Essas medidas, ainda que urgentes e necessárias, não serão suficientes. Desde que o plano de ação foi lançado, a Amazônia mudou e, com ela, o desmatamento. É crítico, portanto, que o Brasil desenvolva políticas públicas inovadoras e ousadas para encarar os novos desafios que se apresentam. Os caminhos a trilhar agora são menos conhecidos, mas já temos uma boa noção das direções nas quais devemos seguir.
O enfrentamento do crime organizado precisa estar no centro de uma nova estratégia de proteção da Amazônia. Proteção essa que se estende não apenas à floresta, mas também às pessoas que estão reféns da vertiginosa escalada da criminalidade e da violência na região.
Além disso, é importante pensar em abordagens específicas para diferentes territórios e atores. Os assentamentos rurais, por exemplo, concentram quase um quinto da área desmatada na Amazônia. Para reduzir o desmatamento nesses locais, é crucial prover condições socioeconômicas viáveis para assegurar os meios de vida dos assentados.
Devemos repensar a produção na Amazônia. Há uma imensidão de áreas abertas subutilizadas por lá — mais do que suficientes para acomodar uma expansão da produção agrícola e pecuária e ainda sobra muito espaço para o desenvolvimento de outras cadeias produtivas, inclusive as de produtos florestais e de restauro.

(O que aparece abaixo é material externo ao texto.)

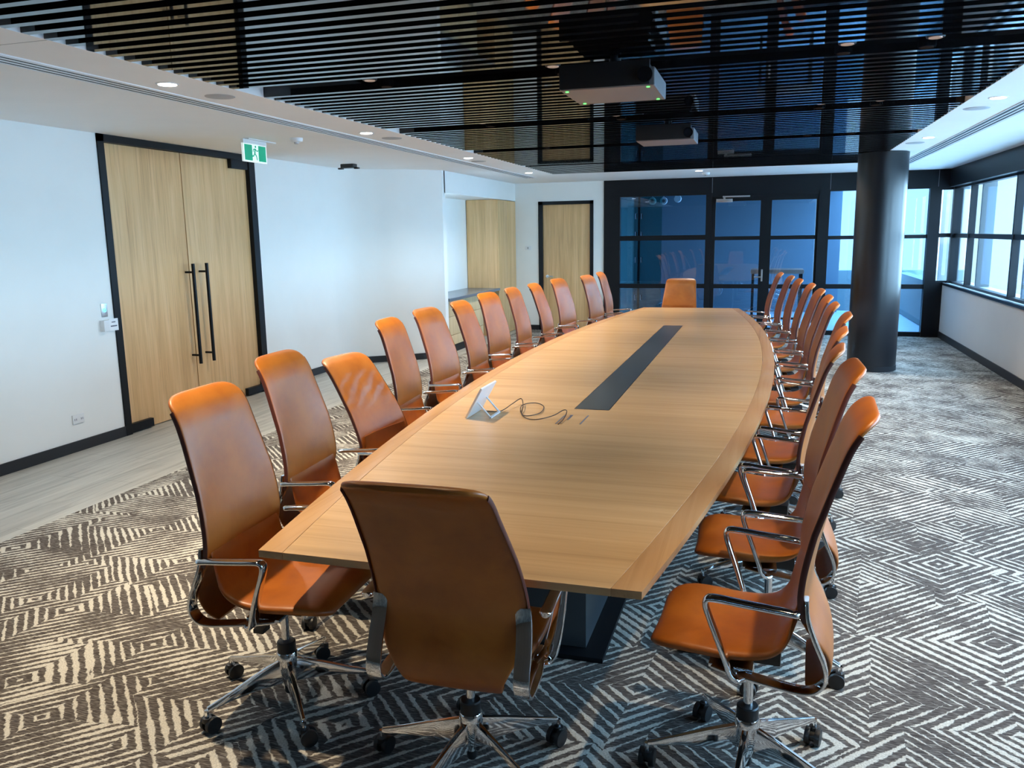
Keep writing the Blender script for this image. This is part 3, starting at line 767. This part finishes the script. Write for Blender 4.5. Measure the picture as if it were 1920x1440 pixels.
        ctr = Vector((cx, cy, .0285)) - u*.012
        for s2 in (-1,1):
            w.cyl(ctr+v*s2*.008, ctr+v*s2*.024, .0285, 20)
        w.cyl(ctr-v*.010, ctr+v*.010, .018, 12)
        w.cyl((cx,cy,.040),(cx,cy,.058),.016,12)
        cs = w.build('castor', 'plastic', c, bevel=.002)
        MB().cyl((cx,cy,.055),(cx,cy,.084),.007,10).build('stem', 'chrome', cs)
    return c, [o.name for o in UP]

proto, upnames = chair_proto()
index_kids()
def place(x, y, deg, dz, dt, bdeg, label, group, first=[True]):
    if first[0]: c = proto; first[0] = False
    else: c = copy_tree(proto)
    c.location = (x, y, 0); c.rotation_euler = (0,0,R(deg))
    tag(c, label, 'chair', group)
    kids = [o for o in bpy.data.objects if o.parent == c]
    spin = R(bdeg-deg)
    for k in kids:
        base = k.name.split('.')[0]
        if base in ('seat','backrest','side_frame','cross_bar','armrest','tilt_mechanism'):
            k.location = (0,0,dz)
        elif base == 'gas_column' and dz < -.03: k.scale = (1,1,.93)
        elif base in ('base_leg','castor'):
            k.rotation_euler = (0,0,spin)
        if base == 'backrest' and abs(dt) > .004:
            # recline about the waist; dt is the shift of the top edge
            ang = dt/.47; px, pz = -.15, .60
            k.rotation_euler = (0, ang, 0)
            ca, sa = math.cos(ang), math.sin(ang)
            k.location = (px-(px*ca+pz*sa), 0, pz-(-px*sa+pz*ca)+dz)
    return c
G = 'tan leather conference chairs around the table'
place(-.825, 2.205, 91.2, -.018, -.112, 39.4, 'tan leather chair at the near head of the table, its dark back to the camera', G)
L = [(-1.594,2.390,2.15,.003,.040,23.0),(-1.785,3.181,2.7,.012,.027,50),(-1.802,3.966,-7.0,-.070,-.094,10),(-1.975,4.690,4.3,.008,.040,33),(-2.036,5.472,-4.7,.008,.011,60),
     (-2.016,6.152,.7,.008,.009,15),(-2.100,6.938,-6.9,.006,.044,40),(-2.082,7.696,-1.0,.006,.033,25),(-2.044,8.479,-.6,.008,.007,52),(-2.008,9.242,-10.6,.008,.028,5),(-1.815,9.974,-10.6,.010,.024,30),(-1.790,10.717,-1.4,.012,.040,48)]
Rr = [(.002,2.401,176.8,.045,.020,46.2),(.061,3.150,181.1,.040,.037,-31),(.060,3.870,174.6,.010,.033,-15),(.125,4.600,175.7,.010,.022,20),(.222,5.420,177.9,.012,.026,-20),(.208,6.110,179.7,.016,.031,35),
      (.213,6.869,181.5,.012,.024,-10),(.199,7.602,183.4,.012,.023,10),(.166,8.381,183.3,.012,.025,44),(.113,9.070,185.7,.010,.054,0),(.028,9.825,185.4,.010,.031,25),(-.082,10.597,184.8,.012,.022,60)]
lo = ['nearest','second','third','fourth','fifth','sixth','seventh','eighth','ninth','tenth','eleventh','twelfth']
for i, (x,y,a,dz,dt,bd) in enumerate(L):
    lab = 'tan leather chair on the double door side, %s from the near end of the table' % lo[i]
    if i == 0: lab = 'nearest tan leather chair on the double door side, open seat beside the table corner'
    if i == 2: lab = 'low tan leather chair with creased backrest, third on the double door side'
    if i == 11: lab = 'farthest tan leather chair on the double door side of the table'
    ch = place(x,y,a,dz,dt,bd, lab, G)
    if i == 2:
        for o in bpy.data.objects:
            if o.parent == ch and o.name.startswith('backrest'): o.data = o.data.copy(); o.data.materials[0] = M['creased']
for i, (x,y,a,dz,dt,bd) in enumerate(Rr):
    lab = 'tan leather chair on the window side, %s from the near end of the table' % lo[i]
    if i == 0: lab = 'nearest tan leather chair on the window side, whole seat and chrome base in view'
    if i == 11: lab = 'farthest tan leather chair on the window side of the table'
    place(x,y,a,dz,dt,bd, lab, G)
place(-1.065, 10.86, -90, .012, .0, 10, 'tan leather chair at the far head of the table facing the camera', G)

# ------------------------------------------------------------------ camera
f, pt, rl, yw = 1544.76, .179139, -.0159942, -.296488
fw = Vector((math.sin(yw)*math.cos(pt), math.cos(yw)*math.cos(pt), -math.sin(pt)))
rt = Vector((math.cos(yw), -math.sin(yw), 0)); up = rt.cross(fw)
r2 = rt*math.cos(rl)+up*math.sin(rl); u2 = -rt*math.sin(rl)+up*math.cos(rl)
def ray(px, py, z):
    d = fw + r2*((px-960)/f) - u2*((py-720)/f); k = (z-1.65)/d.z
    return (d.x*k, d.y*k, z)
cam = bpy.data.cameras.new('camera'); co = bpy.data.objects.new('camera', cam); COL.objects.link(co)
cam.sensor_width = 36; cam.sensor_fit = 'HORIZONTAL'; cam.lens = f/1920*36; cam.clip_end = 300; cam.clip_start = .05
mw = Matrix((( r2.x,u2.x,-fw.x,0),(r2.y,u2.y,-fw.y,0),(r2.z,u2.z,-fw.z,1.65),(0,0,0,1)))
co.matrix_world = mw
bpy.context.scene.camera = co

# cable: world points on the table, from the panel to the open port
cpts = [(-1.437,4.20,.003),(-1.36,4.23,.003),(-1.33,4.34,.02),(-1.31,4.46,.03),(-1.26,4.33,.02),(-1.22,4.17,.004),(-1.17,4.15,.003),(-1.135,4.24,.003),(-1.16,4.40,.003),(-1.22,4.48,.003),(-1.27,4.44,.006),(-1.275,4.34,.009),
        (-1.235,4.20,.007),(-1.175,4.09,.003),(-1.11,4.07,.003),(-1.04,4.14,.012),(-1.00,4.20,.03),(-.975,4.18,.03),(-.968,4.08,.012),(-.978,4.00,.0)]
o = curve_tube('cable', [(x,y,TZ+.0025+z) for x,y,z in cpts], .0025, 'cable')
tag(o, 'thin brown cable looping over the table from the touch panel to the port', 'cable')

# ------------------------------------------------------------------ light
w = bpy.data.worlds.new('world'); bpy.context.scene.world = w; w.use_nodes = True
nt = w.node_tree; bg = nt.nodes['Background']
tc = nt.nodes.new('ShaderNodeTexCoord'); sp = nt.nodes.new('ShaderNodeSeparateXYZ'); rp = nt.nodes.new('ShaderNodeValToRGB')
nt.links.new(tc.outputs['Generated'], sp.inputs[0]); nt.links.new(sp.outputs['Z'], rp.inputs['Fac'])
rp.color_ramp.elements[0].color = (.46,.74,1,1); rp.color_ramp.elements[1].color = (.32,.62,1,1); rp.color_ramp.elements[1].position = .6
nt.links.new(rp.outputs['Color'], bg.inputs['Color']); bg.inputs['Strength'].default_value = 15
sun = bpy.data.lights.new('sun', 'SUN'); sun.energy = 7; sun.angle = R(.6); sun.color = (1,.95,.86)
so = bpy.data.objects.new('sun', sun); COL.objects.link(so); so.rotation_euler = Vector((.55,.62,-.75)).to_track_quat('-Z','Y').to_euler()
def portal(loc, rot, sx, sy):
    l = bpy.data.lights.new('window_portal', 'AREA'); l.shape = 'RECTANGLE'; l.size = sx; l.size_y = sy
    l.cycles.is_portal = True
    o = bpy.data.objects.new('window_portal', l); COL.objects.link(o); o.location = loc; o.rotation_euler = rot
portal((3.10, (YB+1.4)/2, 1.54), (0, R(90), 0), 1.5, YB-1.4)

sc = bpy.context.scene
sc.view_settings.view_transform = 'Standard'; sc.view_settings.look = 'None'
sc.view_settings.exposure = .4; sc.view_settings.gamma = 1; sc.view_settings.use_curve_mapping = False
sc.cycles.max_bounces = 10; sc.cycles.diffuse_bounces = 5; sc.cycles.glossy_bounces = 5; sc.cycles.transparent_max_bounces = 12
sc.cycles.caustics_reflective = False; sc.cycles.caustics_refractive = False
sc.cycles.sample_clamp_indirect = 4.0
sc.cycles.use_denoising = True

Além disso, a proteção da Amazônia não pode ficar restrita ao combate ao desmatamento. A cada ano, a degradação florestal afeta uma área pelo menos tão extensa quanto o desmatamento. Apesar de ser uma perda parcial da vegetação, a degradação é extremamente nociva à resiliência da floresta e, portanto, à sua capacidade de prover serviços ecossistêmicos. O combate à degradação precisa ser incorporado aos esforços de conservação na região.
Não será fácil, mas, se os governantes eleitos que assumirem em janeiro quiserem, será possível reverter o atual quadro de destruição desenfreada da Amazônia. Políticas públicas sérias, baseadas em evidência e modernas serão suas principais aliadas.